:: What to do ::
Within the data that follows, set down exactly the lines from the one containing "uu = A.U(px, y, OFA);" through the one containing "A.n, [(.007,0),(.006,.004),(.0,.006)], 8)", both ends included.

════════

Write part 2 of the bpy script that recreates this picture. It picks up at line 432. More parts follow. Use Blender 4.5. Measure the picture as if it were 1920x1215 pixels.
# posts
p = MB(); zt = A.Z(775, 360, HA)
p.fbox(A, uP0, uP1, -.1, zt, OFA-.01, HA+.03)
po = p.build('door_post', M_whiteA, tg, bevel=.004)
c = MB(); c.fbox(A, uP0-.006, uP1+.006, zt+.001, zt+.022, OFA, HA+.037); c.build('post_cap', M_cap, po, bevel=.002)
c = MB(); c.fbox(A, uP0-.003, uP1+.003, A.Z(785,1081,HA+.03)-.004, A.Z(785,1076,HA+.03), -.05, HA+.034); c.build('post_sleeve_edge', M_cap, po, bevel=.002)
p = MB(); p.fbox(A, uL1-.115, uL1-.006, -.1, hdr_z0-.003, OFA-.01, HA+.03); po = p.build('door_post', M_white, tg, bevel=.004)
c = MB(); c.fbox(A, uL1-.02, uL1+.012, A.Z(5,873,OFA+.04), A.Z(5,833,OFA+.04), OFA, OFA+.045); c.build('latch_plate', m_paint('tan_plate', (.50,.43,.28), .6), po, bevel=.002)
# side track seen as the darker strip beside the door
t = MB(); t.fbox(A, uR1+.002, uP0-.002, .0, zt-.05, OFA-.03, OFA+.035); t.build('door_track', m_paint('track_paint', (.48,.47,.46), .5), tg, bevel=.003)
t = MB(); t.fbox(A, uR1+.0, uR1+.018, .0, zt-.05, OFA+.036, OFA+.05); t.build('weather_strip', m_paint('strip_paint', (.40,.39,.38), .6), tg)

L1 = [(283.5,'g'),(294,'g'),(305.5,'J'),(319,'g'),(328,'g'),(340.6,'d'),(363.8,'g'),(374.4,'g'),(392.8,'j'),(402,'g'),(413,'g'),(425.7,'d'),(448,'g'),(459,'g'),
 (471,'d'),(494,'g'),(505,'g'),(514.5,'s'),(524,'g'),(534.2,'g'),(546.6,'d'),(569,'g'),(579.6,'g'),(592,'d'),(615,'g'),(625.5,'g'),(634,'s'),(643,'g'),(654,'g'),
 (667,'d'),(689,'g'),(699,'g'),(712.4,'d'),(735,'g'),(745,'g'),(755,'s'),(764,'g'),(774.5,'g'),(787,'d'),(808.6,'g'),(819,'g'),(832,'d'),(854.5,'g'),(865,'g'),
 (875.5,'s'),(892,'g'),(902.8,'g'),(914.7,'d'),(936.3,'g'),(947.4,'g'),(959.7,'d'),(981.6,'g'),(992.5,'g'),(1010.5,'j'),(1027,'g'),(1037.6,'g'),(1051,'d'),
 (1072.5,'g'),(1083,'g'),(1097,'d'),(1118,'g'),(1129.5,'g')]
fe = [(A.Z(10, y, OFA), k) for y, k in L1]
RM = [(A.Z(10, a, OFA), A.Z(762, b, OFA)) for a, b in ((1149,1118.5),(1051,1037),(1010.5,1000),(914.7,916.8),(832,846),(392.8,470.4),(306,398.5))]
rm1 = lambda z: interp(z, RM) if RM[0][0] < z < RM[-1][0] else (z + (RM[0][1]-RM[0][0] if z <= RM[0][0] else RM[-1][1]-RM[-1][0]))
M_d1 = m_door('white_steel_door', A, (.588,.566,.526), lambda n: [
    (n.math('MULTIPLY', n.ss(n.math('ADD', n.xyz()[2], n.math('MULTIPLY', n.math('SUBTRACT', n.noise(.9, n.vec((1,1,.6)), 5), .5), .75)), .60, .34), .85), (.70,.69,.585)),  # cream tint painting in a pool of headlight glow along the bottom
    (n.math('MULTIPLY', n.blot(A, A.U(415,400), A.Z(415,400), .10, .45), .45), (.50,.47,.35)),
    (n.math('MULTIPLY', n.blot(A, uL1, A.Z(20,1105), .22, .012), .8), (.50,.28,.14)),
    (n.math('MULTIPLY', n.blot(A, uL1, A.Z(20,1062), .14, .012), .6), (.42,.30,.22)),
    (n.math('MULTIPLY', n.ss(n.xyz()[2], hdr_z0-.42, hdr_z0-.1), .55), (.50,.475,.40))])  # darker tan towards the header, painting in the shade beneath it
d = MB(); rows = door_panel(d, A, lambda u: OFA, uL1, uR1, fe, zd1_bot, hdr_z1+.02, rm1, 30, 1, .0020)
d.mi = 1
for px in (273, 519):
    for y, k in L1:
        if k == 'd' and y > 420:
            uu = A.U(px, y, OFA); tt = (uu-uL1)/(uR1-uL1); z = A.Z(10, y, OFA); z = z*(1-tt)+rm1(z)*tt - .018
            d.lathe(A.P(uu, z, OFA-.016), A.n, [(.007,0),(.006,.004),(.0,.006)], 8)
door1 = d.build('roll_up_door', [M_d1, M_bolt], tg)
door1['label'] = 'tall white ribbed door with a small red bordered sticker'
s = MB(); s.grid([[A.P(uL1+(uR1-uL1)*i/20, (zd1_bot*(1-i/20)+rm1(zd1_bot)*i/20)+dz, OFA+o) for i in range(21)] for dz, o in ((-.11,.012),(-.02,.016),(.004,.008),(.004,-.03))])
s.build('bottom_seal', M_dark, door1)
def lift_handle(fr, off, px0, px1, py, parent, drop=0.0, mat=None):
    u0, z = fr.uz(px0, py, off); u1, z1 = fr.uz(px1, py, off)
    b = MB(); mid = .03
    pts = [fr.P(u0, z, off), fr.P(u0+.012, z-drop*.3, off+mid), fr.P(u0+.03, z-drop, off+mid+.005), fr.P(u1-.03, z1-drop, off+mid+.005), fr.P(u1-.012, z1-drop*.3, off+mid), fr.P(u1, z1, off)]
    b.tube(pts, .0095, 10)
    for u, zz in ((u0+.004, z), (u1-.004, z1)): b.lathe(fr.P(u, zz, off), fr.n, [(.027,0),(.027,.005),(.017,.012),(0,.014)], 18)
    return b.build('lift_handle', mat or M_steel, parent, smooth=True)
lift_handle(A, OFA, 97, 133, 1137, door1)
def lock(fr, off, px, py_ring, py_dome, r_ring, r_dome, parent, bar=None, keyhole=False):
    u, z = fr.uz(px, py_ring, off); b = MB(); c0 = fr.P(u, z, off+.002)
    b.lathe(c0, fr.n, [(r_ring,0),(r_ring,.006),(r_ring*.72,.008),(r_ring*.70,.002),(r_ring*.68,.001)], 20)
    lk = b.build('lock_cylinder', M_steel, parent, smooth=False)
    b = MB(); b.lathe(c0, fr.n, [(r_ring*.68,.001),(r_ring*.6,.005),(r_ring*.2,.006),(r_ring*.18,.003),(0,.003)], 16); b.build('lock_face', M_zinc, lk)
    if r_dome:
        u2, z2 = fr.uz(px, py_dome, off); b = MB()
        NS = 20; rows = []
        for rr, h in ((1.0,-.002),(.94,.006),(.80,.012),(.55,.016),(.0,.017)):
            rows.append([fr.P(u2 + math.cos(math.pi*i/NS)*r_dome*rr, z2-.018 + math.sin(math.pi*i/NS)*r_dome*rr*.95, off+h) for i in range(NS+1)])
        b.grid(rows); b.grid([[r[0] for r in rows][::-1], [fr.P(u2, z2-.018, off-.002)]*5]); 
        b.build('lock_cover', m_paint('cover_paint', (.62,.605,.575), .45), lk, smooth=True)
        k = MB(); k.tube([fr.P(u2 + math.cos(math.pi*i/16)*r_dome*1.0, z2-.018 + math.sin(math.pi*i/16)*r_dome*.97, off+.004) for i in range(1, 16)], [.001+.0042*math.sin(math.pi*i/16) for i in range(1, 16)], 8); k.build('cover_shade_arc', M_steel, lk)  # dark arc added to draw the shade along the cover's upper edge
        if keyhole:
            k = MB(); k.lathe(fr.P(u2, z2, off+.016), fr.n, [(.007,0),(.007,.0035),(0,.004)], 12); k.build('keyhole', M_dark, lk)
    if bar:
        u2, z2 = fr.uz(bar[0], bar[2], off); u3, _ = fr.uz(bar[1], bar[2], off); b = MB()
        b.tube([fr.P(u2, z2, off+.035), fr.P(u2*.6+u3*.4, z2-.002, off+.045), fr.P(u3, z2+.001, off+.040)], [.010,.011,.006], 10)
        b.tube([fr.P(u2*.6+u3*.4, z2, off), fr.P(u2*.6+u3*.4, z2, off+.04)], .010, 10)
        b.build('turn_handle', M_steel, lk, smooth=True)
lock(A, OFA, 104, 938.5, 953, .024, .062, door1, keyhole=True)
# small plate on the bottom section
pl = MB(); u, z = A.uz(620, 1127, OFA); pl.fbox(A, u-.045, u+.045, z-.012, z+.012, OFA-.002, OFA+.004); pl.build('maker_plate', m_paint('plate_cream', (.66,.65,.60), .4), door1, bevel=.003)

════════

:: Final result ::
            uu = A.U(px, y, OFA); tt = (uu-uL1)/(uR1-uL1); z = A.Z(10, y, OFA); z = z*(1-tt)+rm1(z)*tt - .018
            d.lathe(A.P(uu, z, OFA-.016), A.n, [(.007,0),(.006,.004),(.0,.006)], 8)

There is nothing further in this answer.